GE's current dividend yield of about 3% gives the stock a nice head start. Although growth in the dividend this year slowed to 12.5% from 17%, assume that rate levels off at 12% for the next three years. Assume, too, that investors keep giving GE a price-earnings multiple of 15 as they do now. In this case, for an investor to see a 10% annual average return, GE's net must go up at 6% a year. That, it turns out, is Wall Street's consensus forecast for GE's 2003 profit growth.

This scenario--or more bullish ones--is surely possible. Just the same, it's worth questioning if the market would keep paying 15 times earnings for 6% growth.
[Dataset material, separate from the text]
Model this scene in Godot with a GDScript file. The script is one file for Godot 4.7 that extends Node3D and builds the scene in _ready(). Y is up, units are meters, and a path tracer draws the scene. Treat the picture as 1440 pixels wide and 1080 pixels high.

For that matter, would GE keep raising its dividend 12% annually as profits grew just 6%? Adjust the dividend growth assumption to 8% and the p-e ratio to 12, and GE looks decidedly less appealing. At that, its annual average total return would be less than 3%.

The numbers can be played with in all kinds of ways. Yet to me, their message is pretty clear: GE's fall from grace is history. What lies ahead is a long and steep road, crowded with many other all-too-common stocks.